-- Set problem --
All the data must come back unchanged, except that pictures are left out.

-- Material provided --
***

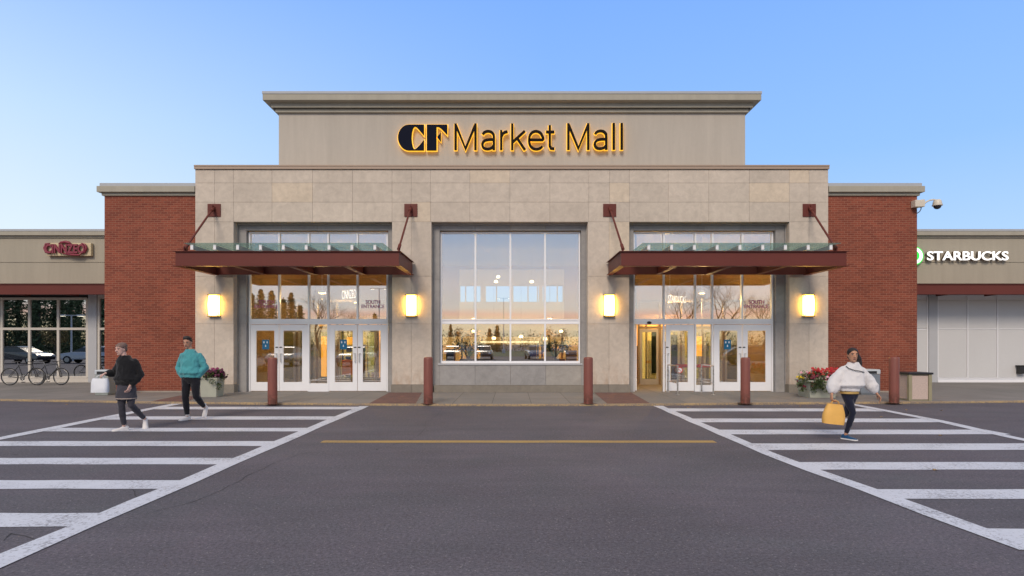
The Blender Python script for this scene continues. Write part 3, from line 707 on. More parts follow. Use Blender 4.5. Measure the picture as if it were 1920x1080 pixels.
def wall_lamp(px, side, label):
    x = X(px, -.1); z0, z1 = Z(593.5, -.1), Z(551.5, -.1); w = .185
    r = thing('wall_lamp', label, 'wall lamp', (x, 0, z0), 'lit lamps on the stone piers')
    s = MB(); n = 12; pr = []
    for i in range(n + 1):
        t = i / n; zz_ = z0 + .02 + (z1 - z0 - .04) * t; b = .09 * math.sin(math.pi * t)
        pr.append([(x - w + .012, -.02, zz_), (x - w + .02, -.07 - b * .75, zz_), (x - w * .4, -.10 - b, zz_), (x + w * .4, -.10 - b, zz_), (x + w - .02, -.07 - b * .75, zz_), (x + w - .012, -.02, zz_)])
    s.rings(pr); part('lamp_shade', s, LAMP, r, smooth='all')
    f = MB(); f.box(x - w, x + w, -.13, 0.0, z1 - .022, z1); f.box(x - w, x + w, -.13, 0.0, z0, z0 + .022); f.box(x - w + .01, x + w - .01, -.015, -.002, z0, z1)
    for sx in (-1, 1):
        f.tube([(x + sx * (w - .006), -.085 - .07 * math.sin(math.pi * i / n), z0 + (z1 - z0) * i / n) for i in range(n + 1)], .009, 6)
    f.tube([(x + side * (w - .02 - .155 * math.sin(math.pi * i / n)), -.115 - .095 * math.sin(math.pi * i / n), z0 + .01 + (z1 - z0 - .02) * i / n) for i in range(n + 1)], .008, 6)
    part('lamp_frame', f, BRASS, r)
wall_lamp(400, 1, 'lit amber wall lamp beside the left brick wall'); wall_lamp(771, 1, 'lit amber wall lamp between the left doors and the big window')
wall_lamp(1142.5, -1, 'lit amber wall lamp between the big window and the open door'); wall_lamp(1517, -1, 'lit amber wall lamp beside the right brick wall')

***

-- Reply to the exercise --
The Blender Python script for this scene continues. Write part 3, from line 707 on. More parts follow. Use Blender 4.5. Measure the picture as if it were 1920x1080 pixels.
def wall_lamp(px, side, label):
    x = X(px, -.1); z0, z1 = Z(593.5, -.1), Z(551.5, -.1); w = .185
    r = thing('wall_lamp', label, 'wall lamp', (x, 0, z0), 'lit lamps on the stone piers')
    s = MB(); n = 12; pr = []
    for i in range(n + 1):
        t = i / n; zz_ = z0 + .02 + (z1 - z0 - .04) * t; b = .09 * math.sin(math.pi * t)
        pr.append([(x - w + .012, -.02, zz_), (x - w + .02, -.07 - b * .75, zz_), (x - w * .4, -.10 - b, zz_), (x + w * .4, -.10 - b, zz_), (x + w - .02, -.07 - b * .75, zz_), (x + w - .012, -.02, zz_)])
    s.rings(pr); part('lamp_shade', s, LAMP, r, smooth='all')
    f = MB(); f.box(x - w, x + w, -.13, 0.0, z1 - .022, z1); f.box(x - w, x + w, -.13, 0.0, z0, z0 + .022); f.box(x - w + .01, x + w - .01, -.015, -.002, z0, z1)
    for sx in (-1, 1):
        f.tube([(x + sx * (w - .006), -.085 - .07 * math.sin(math.pi * i / n), z0 + (z1 - z0) * i / n) for i in range(n + 1)], .009, 6)
    f.tube([(x + side * (w - .02 - .155 * math.sin(math.pi * i / n)), -.115 - .095 * math.sin(math.pi * i / n), z0 + .01 + (z1 - z0 - .02) * i / n) for i in range(n + 1)], .008, 6)
    part('lamp_frame', f, BRASS, r)
wall_lamp(400, 1, 'lit amber wall lamp beside the left brick wall'); wall_lamp(771, 1, 'lit amber wall lamp between the left doors and the big window')
wall_lamp(1142.5, -1, 'lit amber wall lamp between the big window and the open door'); wall_lamp(1517, -1, 'lit amber wall lamp beside the right brick wall')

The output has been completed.